Exercise requirements
Line by line, repeat the data below exactly, beginning at the first line and ending at the line with "from math import sin, cos, pi, radians, hypot". Omit pictures.

Given information
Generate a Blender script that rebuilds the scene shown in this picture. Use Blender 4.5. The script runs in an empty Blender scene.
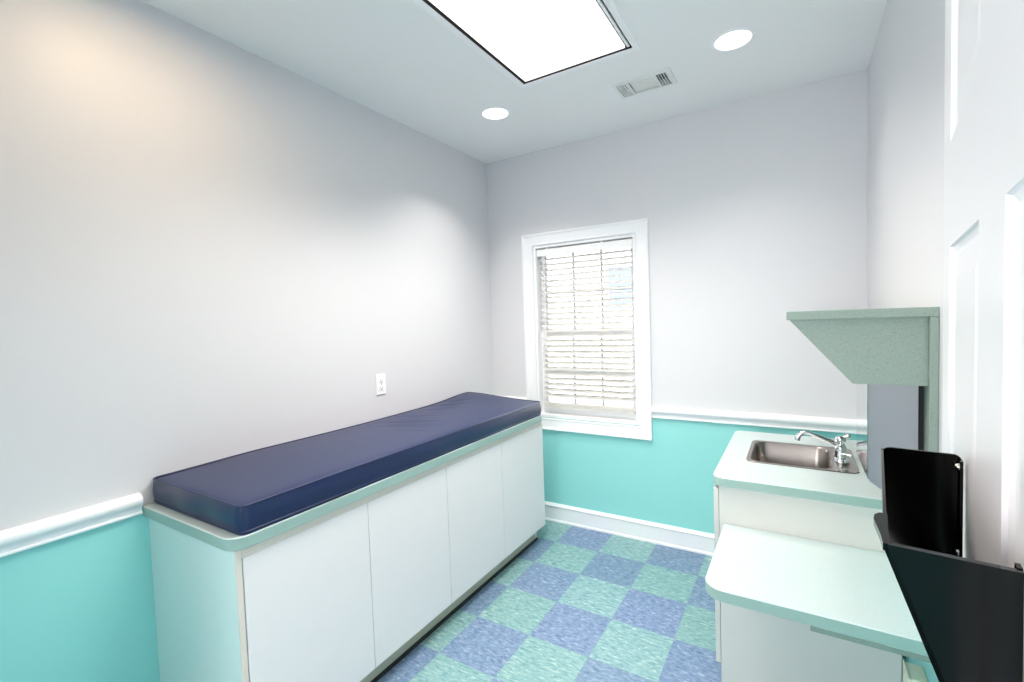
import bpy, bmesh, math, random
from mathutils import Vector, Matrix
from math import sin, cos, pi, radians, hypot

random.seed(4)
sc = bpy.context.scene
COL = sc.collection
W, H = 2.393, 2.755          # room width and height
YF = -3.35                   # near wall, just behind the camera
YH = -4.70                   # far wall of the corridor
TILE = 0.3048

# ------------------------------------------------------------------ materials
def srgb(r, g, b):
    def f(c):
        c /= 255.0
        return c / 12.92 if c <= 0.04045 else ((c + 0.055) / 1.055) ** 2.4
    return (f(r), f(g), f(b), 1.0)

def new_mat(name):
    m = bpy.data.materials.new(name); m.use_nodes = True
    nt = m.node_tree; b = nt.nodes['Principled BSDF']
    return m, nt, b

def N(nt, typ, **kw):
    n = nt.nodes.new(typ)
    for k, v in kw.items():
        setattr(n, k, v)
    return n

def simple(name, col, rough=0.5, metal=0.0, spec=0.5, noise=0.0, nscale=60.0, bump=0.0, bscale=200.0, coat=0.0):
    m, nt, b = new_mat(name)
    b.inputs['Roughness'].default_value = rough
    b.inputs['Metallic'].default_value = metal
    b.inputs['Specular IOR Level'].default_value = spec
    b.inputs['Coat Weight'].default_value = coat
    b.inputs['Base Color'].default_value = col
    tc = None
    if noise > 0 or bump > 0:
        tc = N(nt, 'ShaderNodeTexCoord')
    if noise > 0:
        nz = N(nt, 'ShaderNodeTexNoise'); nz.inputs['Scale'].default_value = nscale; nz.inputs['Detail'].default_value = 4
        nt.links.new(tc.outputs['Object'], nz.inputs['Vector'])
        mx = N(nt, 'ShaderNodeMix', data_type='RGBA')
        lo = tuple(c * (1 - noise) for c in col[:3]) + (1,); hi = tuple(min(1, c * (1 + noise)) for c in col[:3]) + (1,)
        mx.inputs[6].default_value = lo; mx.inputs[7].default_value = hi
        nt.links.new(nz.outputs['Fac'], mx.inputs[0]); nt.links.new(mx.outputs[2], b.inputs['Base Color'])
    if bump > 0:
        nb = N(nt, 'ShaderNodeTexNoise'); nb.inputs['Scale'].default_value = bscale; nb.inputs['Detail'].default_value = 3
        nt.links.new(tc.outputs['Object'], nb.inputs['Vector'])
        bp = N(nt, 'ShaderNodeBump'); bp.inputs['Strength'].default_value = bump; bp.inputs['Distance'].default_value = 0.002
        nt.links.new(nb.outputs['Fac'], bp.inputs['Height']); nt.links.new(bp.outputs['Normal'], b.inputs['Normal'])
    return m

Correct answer
Generate a Blender script that rebuilds the scene shown in this picture. Use Blender 4.5. The script runs in an empty Blender scene.
import bpy, bmesh, math, random
from mathutils import Vector, Matrix
from math import sin, cos, pi, radians, hypot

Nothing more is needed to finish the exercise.